Bottom line is if the ambient is assuredly above freezing, there is absolutely no way frozen moisture will stay frozen on the skin given enough time has elapsed for the aircraft reach equilibrium with its surrounding. Furthermore, if the ambient is above dew point temperature, even the thawed out moisture will evaporate back into the air after enough time has elapsed. I made a point to write this comment because I found the explanation as well the conclusion that in such occurrences, one has to wait until morning for higher TOAT before they could depart quite misleading. Depending on amount of fuel and the coldest temp. the aircraft has seen in cruise, the wait would mostly likely be less than a couple of hours for skin frost to disappear.
It also happens on cars. I get frost on my car (parked) when it gets down to 40F (36F dew point) but only on the roof and not the doors. The roof radiates heat away into the sky but the doors receive heat from walls and objects.
I also did not understood it initially, yet the video is right, its radiation the one creating the frost, remember objects can cool down on 3 ways, 1. Conduction, 2. Convection, 3. Radiation, you can look up the first 2 but basically its due to molecule to molecule heat transference, on the other hand Radiation cooling happens due to electromagnetic radiation, what this means is that any surface of the plane that is looking into the sky (specially on a cloudless night) is releasing thermal energy trough electromagnetic radiation into the space, this type of radiation usually wont interfere with surrounding water or air molecules ( it depends on the wavelength, with what type of material will interact this electromagnetic waves) but it will go directly into space, so to make it easier:
The upper surface of the wings are radiating heat trough electromagnetic radiation into space and only the space (not interacting with the surrounding air) so they cool down yet they absorb trough conduction temperature from the surrounding air and as a result the surrounding air cools down even more dropping its already low temperature below freezing temp and creates that frost over the wing, if the plane is left outside long enough the process will have time for it to create frost
If the air is moving or the plane its moved to a new location the process fo cooling the surrounding air will start again, so technically I believe the guy on the video could have started to fly and not worry about ice over the wings as the process would have been interrupted (however by regulation you must never operate an airplane that hast snow or ice on its surfaces) yet if the air is so cold at ground level is really likely it would be even colder up at flight level so unless my plane has anti ice systems I would not consider it.
If you want more info search Radiative cooling in wikipedia.
(sorry for the bad English I am not a native English speaking person)
Watched several videos about dewpoint (lectures, physics and etc.) and the your explanation (through aviation optics) was the one that really made me understand the concept! thank you.
Glad it was helpful!
thank you never under stood tiil now
Hey it's John from fly8ma.com!
He does a great job!
This was so simple and easy to understand.

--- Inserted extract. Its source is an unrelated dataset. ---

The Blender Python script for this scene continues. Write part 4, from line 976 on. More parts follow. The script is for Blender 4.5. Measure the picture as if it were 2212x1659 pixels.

I love it.
At 1 degree difference, you need to stay away, Far Away... End of story
great video it should have more views thanks
Excellent explanation.👍
View all the free courses here fly8ma.com/courses/weatherxplore-lessons/
You get frost on a telescope and the reason you radiate so much is because it's radiating into space which is 3 degrees above absolute zero.
The beat explanation on UA-cam
Thank you for kind reply and feedback.
Please America, got metric and Celsius.
Thank you
Thank you!
Why would you use farenheit when talking about aviation? Pleease go metric.